A New Scenario to Gauge the Outlook

Market Insight

The economic outlook is quite difficult to get a clear read on right now. In February we presented three scenarios. Those were Recession, Extended Cycle, Productivity Boom. We have returned to these, but we have also added a “Stagflationary” scenario. Although tech stocks have enjoyed the rally recently, we think the Productivity Boom is least likely as they would require a significant acceleration in earnings growth to justify current valuations – that has been evident this earnings period where even companies which beat earnings expectations were punished on poor guidance.

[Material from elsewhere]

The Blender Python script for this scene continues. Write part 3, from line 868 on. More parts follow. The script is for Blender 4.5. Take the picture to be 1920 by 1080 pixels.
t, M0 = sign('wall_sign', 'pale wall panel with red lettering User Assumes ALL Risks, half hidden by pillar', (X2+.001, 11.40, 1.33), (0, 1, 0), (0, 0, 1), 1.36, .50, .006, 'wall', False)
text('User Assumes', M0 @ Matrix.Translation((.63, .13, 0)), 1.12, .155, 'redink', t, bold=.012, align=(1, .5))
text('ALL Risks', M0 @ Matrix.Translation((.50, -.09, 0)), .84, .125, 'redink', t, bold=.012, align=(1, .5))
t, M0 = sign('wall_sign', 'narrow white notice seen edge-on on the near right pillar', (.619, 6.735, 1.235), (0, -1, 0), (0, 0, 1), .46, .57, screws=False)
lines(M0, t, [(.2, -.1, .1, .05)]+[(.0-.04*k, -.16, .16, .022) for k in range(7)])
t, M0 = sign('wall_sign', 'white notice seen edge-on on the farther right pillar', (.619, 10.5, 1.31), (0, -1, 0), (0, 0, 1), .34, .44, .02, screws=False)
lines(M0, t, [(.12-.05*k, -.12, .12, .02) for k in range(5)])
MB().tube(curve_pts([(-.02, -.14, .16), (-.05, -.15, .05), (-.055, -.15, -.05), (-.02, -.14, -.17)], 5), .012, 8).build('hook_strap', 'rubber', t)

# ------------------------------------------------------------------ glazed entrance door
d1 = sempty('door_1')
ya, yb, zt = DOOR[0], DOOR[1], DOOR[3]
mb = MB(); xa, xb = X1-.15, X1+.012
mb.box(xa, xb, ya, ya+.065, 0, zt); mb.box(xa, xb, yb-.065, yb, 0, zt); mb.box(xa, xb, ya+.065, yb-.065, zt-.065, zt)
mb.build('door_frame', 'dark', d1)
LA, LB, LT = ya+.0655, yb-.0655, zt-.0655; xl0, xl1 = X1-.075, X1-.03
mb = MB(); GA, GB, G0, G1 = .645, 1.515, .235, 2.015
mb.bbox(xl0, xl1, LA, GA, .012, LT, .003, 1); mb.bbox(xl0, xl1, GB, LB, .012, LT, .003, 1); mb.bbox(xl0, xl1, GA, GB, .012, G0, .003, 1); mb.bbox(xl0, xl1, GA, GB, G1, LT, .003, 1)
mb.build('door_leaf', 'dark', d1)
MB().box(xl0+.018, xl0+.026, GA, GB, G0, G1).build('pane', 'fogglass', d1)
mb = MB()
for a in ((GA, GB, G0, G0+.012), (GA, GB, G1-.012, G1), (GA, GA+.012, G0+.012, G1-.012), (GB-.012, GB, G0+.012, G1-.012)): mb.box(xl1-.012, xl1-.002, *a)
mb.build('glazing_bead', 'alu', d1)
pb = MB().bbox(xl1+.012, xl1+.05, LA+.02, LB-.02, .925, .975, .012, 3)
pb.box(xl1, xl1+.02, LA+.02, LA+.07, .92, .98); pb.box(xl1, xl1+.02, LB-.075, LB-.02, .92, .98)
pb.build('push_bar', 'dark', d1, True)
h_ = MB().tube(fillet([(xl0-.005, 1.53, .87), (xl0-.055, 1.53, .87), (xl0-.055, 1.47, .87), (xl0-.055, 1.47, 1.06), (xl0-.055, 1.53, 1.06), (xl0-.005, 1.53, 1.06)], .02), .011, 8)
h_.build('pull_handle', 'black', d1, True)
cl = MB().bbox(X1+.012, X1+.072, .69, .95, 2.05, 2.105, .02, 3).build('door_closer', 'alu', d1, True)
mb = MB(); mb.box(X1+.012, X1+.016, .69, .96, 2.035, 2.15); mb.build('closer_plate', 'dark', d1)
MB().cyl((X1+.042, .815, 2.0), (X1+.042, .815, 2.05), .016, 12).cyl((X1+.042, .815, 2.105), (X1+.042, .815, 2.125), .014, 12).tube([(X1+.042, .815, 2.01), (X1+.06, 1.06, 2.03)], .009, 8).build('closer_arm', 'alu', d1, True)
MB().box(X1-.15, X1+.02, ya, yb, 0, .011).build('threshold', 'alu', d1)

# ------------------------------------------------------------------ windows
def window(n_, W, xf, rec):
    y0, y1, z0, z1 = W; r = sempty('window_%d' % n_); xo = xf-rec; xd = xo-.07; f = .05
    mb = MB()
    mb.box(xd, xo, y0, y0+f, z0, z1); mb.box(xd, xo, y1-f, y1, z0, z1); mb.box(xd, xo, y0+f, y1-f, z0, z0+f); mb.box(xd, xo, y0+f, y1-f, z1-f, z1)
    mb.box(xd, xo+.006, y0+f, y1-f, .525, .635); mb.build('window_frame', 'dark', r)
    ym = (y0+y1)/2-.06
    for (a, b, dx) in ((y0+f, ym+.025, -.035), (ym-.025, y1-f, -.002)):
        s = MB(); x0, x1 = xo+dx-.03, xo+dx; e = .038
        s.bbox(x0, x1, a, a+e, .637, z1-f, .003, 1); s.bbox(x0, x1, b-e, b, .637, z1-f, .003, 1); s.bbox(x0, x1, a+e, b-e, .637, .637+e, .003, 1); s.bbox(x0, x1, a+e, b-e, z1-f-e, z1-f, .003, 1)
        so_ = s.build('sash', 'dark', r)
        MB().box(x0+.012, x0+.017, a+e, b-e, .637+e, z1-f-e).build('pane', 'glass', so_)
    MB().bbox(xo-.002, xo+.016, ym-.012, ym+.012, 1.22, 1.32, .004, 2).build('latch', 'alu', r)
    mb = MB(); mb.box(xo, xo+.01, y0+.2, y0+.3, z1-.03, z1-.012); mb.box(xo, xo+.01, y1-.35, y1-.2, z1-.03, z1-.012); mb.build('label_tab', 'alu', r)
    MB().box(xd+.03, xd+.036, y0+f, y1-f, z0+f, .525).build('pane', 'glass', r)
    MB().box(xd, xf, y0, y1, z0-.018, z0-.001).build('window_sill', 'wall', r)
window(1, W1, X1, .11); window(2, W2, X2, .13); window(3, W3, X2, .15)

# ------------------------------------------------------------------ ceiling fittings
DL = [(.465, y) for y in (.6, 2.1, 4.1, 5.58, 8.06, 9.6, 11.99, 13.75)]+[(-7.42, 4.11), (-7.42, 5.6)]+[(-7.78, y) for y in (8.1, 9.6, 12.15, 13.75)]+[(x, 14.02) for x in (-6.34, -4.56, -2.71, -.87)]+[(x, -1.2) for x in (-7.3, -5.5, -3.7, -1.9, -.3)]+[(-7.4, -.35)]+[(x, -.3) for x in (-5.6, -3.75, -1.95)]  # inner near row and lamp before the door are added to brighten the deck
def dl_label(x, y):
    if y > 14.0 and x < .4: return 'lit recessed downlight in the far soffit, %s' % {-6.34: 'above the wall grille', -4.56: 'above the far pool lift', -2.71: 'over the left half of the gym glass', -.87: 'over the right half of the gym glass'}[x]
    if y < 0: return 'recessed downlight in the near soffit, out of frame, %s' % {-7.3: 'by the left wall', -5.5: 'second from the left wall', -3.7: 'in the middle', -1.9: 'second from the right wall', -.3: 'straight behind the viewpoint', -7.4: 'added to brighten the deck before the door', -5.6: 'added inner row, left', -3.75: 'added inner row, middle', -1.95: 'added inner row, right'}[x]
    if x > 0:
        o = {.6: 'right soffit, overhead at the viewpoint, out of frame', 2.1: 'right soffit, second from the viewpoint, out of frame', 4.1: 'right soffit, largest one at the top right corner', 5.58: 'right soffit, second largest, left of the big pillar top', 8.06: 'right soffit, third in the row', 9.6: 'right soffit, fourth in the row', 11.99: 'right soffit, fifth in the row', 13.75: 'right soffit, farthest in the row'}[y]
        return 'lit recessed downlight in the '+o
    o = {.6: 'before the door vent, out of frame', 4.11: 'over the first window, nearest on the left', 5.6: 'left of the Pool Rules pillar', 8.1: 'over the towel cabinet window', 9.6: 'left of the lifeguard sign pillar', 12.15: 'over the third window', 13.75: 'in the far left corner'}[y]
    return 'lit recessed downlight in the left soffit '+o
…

The narrative has shifted.

GDP growth slowed materially in QI, surprising markets. The US economy grew 1.6% over the quarter, well below expectations and a marked jump lower compared to the previous quarter. Although this is a backward-looking indicator, it has driven a significant shift away from the narrative that the US economy has continued to be robust despite higher rates. The manufacturing PMI – a more timely indicator – also slipped back into contractionary territory in March compared to a surprisingly strong February.

Chart 1: GDP growth has slowed – but not collapsed.

Source: Bloomberg LP, Oreana.

At the same time, inflation has proved sticky, and even reaccelerated in recent months. On a rolling 3-month basis, the Fed’s preferred core PCE inflation measure is back above 4%. That measure had fallen below 2% towards the end of last year, driving the Fed’s hawkish pivot late last year. This pop up in inflation will make it difficult for the Fed to cut in the near-term. We have already seen a repricing from nearly 7 rate cuts this year in priced in January, to around 1 now priced for this year.

Chart 2: Inflation has proved sticky – and has reaccelerated.

Source: Bloomberg LP, Oreana.

The Australian economy has seen a similar trend. Quarterly inflation was strong in QI leaving annual inflation well above the RBA target. The sticky annual inflation challenges the RBA view that we will revert to target by 2025. That has led to a huge repricing in rate cut pricing in Australia. Rate hikes are now priced as markets are concerned that inflation will continue to reaccelerate. The consensus has shifted rapidly – challenging the RBA’s credibility.

Chart 3: Australian inflation has also reaccelerated.

Source: Bloomberg LP, Oreana.

Scenarios help assess the outlook.

We now have 4 potential scenarios – Recession, Extended Cycle, Productivity Boom, and Stagflationary. We think the Productivity Boom scenario the least likely, as there is a high hurdle for current valuations. We think Recession and Extended Cycle are more likely, but we are keeping an eye on the Stagflationary indicators.

Table 1: Scenario analysis for 2024

The outlook has become less clear

In summary, we think scenarios are helpful in guiding portfolio decisions. Markets are currently extremely reactive to economic and earnings data. The risk of disappointment remains high, particularly if growth slows back to or below trend. As the economy data are somewhat mixed, we continue to monitor our key economic signposts including the manufacturing PMI, the change in the unemployment rate and the yield curve for guidance on which of these three scenarios is most likely.